Kepunahan Cretaceous-Paleogen
Peristiwa kepunahan massal yang terkenal ini (sekitar 66 juta tahun lalu) disebabkan dampak asteroid raksasa, yang menciptakan kawah Chicxulub di wilayah Meksiko saat ini dan memusnahkan sekitar 75% dari semua spesies, termasuk dinosaurus non-unggas.
Dampaknya menyebabkan kebakaran hutan, tsunami, dan melepaskan sejumlah besar sulfur, yang mengakibatkan efek 'musim dingin nuklir', yang menyebabkan perubahan iklim ekstrem dan tiba-tiba.

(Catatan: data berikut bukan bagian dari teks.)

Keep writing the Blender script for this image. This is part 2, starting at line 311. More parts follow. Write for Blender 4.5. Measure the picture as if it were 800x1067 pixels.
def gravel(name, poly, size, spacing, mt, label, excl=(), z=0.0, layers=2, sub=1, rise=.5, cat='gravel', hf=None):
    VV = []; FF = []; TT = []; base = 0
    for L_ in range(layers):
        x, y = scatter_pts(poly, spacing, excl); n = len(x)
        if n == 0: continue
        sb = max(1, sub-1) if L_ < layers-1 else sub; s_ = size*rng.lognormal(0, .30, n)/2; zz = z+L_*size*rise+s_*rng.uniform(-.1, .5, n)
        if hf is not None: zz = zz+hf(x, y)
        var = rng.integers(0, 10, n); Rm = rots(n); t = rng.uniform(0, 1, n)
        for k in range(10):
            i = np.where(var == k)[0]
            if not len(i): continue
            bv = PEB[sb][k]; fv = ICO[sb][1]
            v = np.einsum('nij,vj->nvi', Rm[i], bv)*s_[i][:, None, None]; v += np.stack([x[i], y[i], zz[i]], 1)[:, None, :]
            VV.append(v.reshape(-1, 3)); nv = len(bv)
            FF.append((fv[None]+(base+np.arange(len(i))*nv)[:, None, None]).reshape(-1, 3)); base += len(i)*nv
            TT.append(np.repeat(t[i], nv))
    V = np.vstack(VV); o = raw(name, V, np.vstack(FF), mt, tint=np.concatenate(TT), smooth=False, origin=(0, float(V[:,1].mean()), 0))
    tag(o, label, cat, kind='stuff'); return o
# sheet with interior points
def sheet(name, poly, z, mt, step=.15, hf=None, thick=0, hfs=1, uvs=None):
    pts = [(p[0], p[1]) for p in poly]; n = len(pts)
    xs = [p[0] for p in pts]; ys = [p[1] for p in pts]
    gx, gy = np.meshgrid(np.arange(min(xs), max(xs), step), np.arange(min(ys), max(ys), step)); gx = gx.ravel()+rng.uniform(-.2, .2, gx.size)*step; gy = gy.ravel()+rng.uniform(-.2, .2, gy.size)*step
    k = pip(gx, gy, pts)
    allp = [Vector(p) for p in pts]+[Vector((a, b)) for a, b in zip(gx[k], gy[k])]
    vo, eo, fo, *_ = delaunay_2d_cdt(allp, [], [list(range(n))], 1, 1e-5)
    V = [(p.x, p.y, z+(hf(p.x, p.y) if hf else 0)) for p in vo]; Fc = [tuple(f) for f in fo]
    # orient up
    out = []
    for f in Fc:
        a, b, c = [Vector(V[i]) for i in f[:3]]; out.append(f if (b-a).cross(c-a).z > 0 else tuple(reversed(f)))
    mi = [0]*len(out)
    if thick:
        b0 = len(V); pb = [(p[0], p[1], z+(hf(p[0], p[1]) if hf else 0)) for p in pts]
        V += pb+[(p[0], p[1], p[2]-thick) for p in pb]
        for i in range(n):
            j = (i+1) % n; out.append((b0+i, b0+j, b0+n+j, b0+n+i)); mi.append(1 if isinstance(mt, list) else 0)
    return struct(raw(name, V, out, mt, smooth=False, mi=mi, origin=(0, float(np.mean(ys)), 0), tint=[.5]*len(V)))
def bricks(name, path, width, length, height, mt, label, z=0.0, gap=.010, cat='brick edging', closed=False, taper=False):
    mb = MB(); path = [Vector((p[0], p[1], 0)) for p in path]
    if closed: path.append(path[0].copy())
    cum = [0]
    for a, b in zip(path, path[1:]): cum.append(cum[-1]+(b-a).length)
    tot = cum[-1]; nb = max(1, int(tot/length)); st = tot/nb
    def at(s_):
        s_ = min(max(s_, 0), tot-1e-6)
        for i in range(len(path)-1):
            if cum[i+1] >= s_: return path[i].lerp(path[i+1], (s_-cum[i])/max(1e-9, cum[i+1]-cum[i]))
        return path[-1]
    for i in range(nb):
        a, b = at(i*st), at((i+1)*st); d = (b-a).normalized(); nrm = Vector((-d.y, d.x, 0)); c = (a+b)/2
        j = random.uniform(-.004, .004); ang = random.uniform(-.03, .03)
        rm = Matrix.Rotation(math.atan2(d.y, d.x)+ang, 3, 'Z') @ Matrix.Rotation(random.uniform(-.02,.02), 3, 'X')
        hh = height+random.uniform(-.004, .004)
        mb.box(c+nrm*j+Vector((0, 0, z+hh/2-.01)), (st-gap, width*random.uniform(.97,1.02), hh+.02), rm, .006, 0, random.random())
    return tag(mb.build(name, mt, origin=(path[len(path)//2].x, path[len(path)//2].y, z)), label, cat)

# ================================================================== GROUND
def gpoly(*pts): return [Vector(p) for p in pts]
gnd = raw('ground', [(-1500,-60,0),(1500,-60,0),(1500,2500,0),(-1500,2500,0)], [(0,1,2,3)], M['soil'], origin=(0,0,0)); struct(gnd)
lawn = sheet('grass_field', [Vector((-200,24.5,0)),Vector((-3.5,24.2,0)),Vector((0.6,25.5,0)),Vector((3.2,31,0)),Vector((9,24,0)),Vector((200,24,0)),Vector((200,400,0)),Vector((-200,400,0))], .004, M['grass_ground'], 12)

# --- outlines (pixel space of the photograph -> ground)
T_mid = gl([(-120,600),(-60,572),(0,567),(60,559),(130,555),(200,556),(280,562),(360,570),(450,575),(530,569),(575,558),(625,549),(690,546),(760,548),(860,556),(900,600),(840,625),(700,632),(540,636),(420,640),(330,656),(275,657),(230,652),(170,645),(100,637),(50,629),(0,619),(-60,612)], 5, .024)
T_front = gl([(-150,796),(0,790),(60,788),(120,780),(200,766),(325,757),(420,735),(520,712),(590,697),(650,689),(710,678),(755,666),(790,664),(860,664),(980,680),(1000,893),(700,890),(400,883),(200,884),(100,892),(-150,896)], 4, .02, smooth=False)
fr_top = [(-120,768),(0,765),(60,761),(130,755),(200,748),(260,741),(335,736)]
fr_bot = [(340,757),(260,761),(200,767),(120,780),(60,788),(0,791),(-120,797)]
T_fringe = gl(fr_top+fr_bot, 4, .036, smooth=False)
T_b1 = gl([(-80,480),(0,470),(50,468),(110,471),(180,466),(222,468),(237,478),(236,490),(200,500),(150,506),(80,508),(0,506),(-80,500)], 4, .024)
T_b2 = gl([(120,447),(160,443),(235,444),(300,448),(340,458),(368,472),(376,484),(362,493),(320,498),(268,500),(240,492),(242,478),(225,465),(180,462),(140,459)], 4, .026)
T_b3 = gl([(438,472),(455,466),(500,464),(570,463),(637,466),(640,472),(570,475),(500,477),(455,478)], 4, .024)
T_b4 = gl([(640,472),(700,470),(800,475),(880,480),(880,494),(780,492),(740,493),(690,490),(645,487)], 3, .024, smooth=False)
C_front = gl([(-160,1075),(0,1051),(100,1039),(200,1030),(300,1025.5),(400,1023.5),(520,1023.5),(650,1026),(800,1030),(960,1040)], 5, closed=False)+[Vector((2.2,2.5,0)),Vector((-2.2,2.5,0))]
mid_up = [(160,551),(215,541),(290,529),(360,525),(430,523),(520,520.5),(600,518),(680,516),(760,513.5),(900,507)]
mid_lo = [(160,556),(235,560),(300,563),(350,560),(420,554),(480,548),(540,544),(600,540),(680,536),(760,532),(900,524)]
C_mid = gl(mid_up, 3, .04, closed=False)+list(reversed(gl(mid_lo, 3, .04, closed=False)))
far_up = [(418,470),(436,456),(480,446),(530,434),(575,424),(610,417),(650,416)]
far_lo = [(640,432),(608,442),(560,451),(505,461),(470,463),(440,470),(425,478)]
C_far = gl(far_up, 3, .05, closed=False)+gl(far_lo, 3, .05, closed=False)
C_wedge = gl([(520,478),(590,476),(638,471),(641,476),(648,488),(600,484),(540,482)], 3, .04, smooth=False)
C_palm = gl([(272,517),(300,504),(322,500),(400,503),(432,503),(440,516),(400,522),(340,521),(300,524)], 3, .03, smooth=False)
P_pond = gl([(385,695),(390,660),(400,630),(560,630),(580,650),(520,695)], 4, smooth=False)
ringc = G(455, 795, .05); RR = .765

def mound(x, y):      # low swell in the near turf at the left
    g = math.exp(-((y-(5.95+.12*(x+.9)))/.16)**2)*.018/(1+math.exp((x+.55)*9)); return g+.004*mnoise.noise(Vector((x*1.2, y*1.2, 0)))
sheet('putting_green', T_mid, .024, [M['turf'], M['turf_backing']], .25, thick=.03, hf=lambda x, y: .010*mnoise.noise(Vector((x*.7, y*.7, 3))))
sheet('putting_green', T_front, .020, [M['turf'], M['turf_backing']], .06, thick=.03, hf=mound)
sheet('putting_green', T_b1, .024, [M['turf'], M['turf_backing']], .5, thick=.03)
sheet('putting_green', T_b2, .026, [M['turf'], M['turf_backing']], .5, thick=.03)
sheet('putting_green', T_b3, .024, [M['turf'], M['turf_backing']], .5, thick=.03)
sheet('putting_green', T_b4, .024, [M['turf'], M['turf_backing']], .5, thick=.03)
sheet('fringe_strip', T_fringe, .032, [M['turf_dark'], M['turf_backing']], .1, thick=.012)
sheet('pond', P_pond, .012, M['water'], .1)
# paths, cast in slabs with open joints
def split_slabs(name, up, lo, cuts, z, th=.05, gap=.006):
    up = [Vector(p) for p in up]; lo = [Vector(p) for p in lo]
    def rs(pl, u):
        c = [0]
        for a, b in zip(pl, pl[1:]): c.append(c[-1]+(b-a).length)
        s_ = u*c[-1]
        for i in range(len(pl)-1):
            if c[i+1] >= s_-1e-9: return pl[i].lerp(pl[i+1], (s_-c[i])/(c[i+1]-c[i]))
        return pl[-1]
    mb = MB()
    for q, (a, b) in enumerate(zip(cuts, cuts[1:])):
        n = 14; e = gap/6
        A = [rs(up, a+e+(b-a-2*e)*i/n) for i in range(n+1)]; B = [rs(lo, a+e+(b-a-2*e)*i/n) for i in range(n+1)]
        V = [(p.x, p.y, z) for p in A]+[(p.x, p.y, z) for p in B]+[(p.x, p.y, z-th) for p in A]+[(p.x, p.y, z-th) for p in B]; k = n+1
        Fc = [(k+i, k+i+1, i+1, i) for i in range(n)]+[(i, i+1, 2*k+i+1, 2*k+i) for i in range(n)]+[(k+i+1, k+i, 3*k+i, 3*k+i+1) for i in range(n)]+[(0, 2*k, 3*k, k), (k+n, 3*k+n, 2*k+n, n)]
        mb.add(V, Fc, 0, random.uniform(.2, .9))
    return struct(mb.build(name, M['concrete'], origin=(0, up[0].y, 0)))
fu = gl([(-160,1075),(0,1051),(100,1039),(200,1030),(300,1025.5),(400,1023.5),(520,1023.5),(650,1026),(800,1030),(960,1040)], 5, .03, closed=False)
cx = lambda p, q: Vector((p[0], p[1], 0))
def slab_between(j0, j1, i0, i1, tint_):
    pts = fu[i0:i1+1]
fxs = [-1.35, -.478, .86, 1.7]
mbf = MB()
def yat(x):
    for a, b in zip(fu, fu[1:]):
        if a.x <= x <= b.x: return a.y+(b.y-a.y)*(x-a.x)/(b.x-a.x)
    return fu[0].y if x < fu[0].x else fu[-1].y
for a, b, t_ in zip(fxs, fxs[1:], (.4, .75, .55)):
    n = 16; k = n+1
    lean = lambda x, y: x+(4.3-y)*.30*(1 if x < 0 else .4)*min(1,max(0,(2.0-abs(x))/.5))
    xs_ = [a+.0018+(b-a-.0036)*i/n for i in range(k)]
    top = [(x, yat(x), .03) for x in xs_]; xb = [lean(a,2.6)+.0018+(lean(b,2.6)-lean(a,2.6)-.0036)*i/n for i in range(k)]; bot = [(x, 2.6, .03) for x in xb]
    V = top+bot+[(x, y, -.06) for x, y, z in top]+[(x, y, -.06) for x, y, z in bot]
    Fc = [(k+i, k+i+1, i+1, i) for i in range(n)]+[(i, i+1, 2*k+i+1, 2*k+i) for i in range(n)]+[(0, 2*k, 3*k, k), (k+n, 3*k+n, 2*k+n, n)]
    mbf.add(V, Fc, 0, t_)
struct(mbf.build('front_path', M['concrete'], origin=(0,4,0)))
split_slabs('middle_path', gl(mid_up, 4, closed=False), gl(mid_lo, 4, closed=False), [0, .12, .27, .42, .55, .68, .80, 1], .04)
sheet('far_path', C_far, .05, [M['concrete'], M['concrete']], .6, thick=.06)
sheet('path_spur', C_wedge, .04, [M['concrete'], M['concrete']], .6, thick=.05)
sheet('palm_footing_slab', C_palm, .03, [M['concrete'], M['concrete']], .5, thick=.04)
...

Manusia, Iklim, Superbenua, dan Kepunahan
Singkatnya, penelitian dari University of Bristol ini menunjukkan bahwa masa depan Bumi bisa menjadi sangat panas sehingga sebagian besar mamalia, termasuk manusia, tidak akan mampu menghindari kepunahan.
Terbentuknya superbenua baru yang disebut Pangea Ultima, Matahari yang lebih terang, dan tingkat CO2 yang lebih tinggi dapat meningkatkan panas ke tingkat yang tak tertahankan.
Ini adalah pemikiran yang liar, namun mengingatkan kita bahwa planet kita selalu berubah, dan tidak selalu dengan cara yang sesuai dengan kita.
Ketika kita melihat kembali peristiwa kepunahan massal sepanjang sejarah Bumi, kita terus melihat cerita yang sama terjadi, seperti gunung berapi besar meletus atau asteroid menghantam Bumi, seperti:
- Sesuatu yang besar terjadi, misalnya letusann dahsyat gunung berapi atau asteroid menghantam Bumi, dan tiba-tiba semuanya berubah, memusnahkan sejumlah besar spesies
- Lingkungan berubah begitu dramatis dan cepat sehingga sebagian besar kehidupan tidak mampu mengimbanginya
- Kepunahan massal di masa lampau ini mengajarkan kita pelajaran serius bahwa kehidupan di Bumi jauh lebih rapuh daripada yang kita duga.
Saat kita menghadapi krisis lingkungan saat ini, peristiwa masa lalu mengingatkan kita untuk lebih menjaga lingkungan dan keanekaragaman hayati planet ini yang sudah sangat jauh berkurang dibandingkan dulu.